General Email Signup

Lenten Live Series 2026 #2 – Human Formation

by Annie, ARK

One of the factors that heavily influences trust in adults is our attachment styles.

Attachment Styles = enduring patterns of emotional and behavioral responses in close relationships, rooted in early childhood bonds with primary caregivers. 

Our attachment styles influence our patterns of trust and resilience in adult relationships. Because our attachment styles are largely formed before we have the cognitive skills to rationalize and understand them, they can be largely unconscious and sometimes hard to identify. 

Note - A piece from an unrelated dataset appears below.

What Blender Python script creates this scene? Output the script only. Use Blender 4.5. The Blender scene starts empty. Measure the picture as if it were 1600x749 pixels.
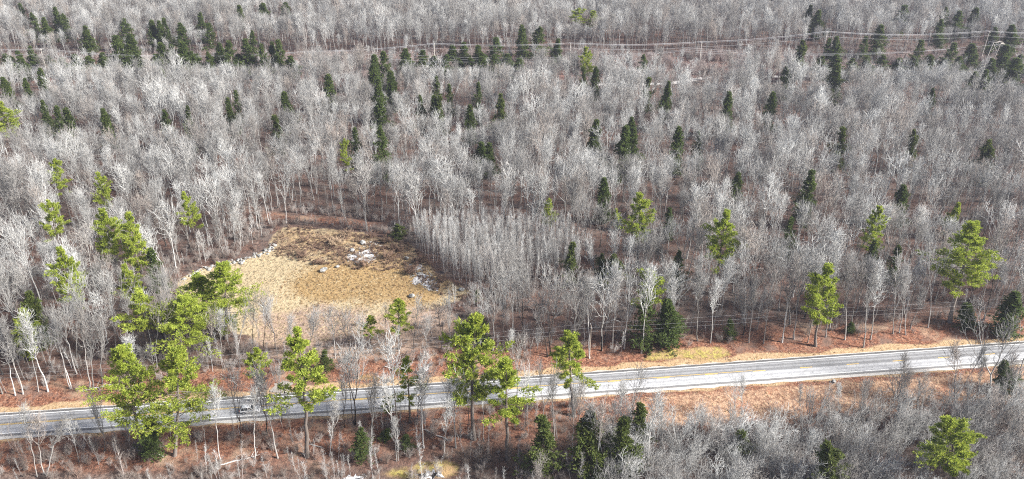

The following are types of attachment styles:

Secure attachment: this is where trust comes easily to a person and they have a general belief that their needs will be met. 
Anxious attachment: this can result from inconsistency in early relationships, and might look like needing a lot of reassurance, fear of abandonment, and strong fear of rejection. 
Avoidant attachment: this is where people maybe did not have emotional needs met because caregivers were emotionally distant. Someone with avoidant attachment might see vulnerability in relationship as weakness, might keep people at arm’s length and be overly self-reliant and closed off to intimacy. 
Disorganized attachment: This happens when early caregiving was maybe a bit chaotic or scattered, or hot and cold. Someone with disorganized attachment might push someone away one minute and try to pull them close the next. They want the closeness and intimacy, but they are afraid to trust it, and try to anticipate betrayal before it happens. 

Our attachment styles influence how we show up in our relationships and how much we trust others, or don’t trust others, and gives us a bit of an insight into WHY we might have a hard time with trust. If we have a hard time with trust it can also impact our relationship with God or our spiritual lives. We often think of God in a human framework, and if we have an insecure attachment style it might extend to God, where we think that we can’t trust God or that he’s going to be inconsistent, distant, or love us only conditionally. But we have to remember that God is not like a human in this way, and we can trust God completely. 

Attachment styles are not set in stone, they can change and be rewritten over time and with new experiences. If you feel your attachment style might be impacting your ability to trust others, or trust God, there are things we can do to increase our trust and alter our attachment style:

Consciously practice trusting. Challenge yourself to trust more with small trust exercises. Resisting the urge to check up on someone; asking for help; choosing to believe someone; challenging our suspicions; opening up in small ways, etc. 
Becoming aware of your attachment style. Contemplate what your attachment style is, how or why it was formed that way, what influences your mistrust, etc. 
Identifying the evidence that you can trust people and have safe relationships. The best way to relearn or unlearn unhealthy experiences is by having novel, healthy experiences with people.
Setting Boundaries. If we continue to allow ourselves to be hurt, or for the same patterns of betrayal to happen over and over again, we are going to continue to believe that people will let us down (because we are letting it happen). Set clear boundaries with people who have proven not to be trustworthy, and be thoughtful about the people you allow into your “inner circle.”
Contemplative Prayer. Bring all of your contemplation on this topic into prayer with God and ask him to illuminate these areas for you and to help you to practice trusting him. 
Talking about it. Some people benefit from professional support in this area to examine past traumas in a safe space; sometimes just speaking informally with someone safe such as a friend or partner can help you to process and make sense of these things in your mind. 

Below are somereflective exercises you could try right away:

1. Contemplate what your attachment style might be and how it impacts your relationships with other people, and your relationship with God.

2. If you identify any areas where mistrust might be having an influence in your life, take it into prayer and consider how you can increase trust in small ways.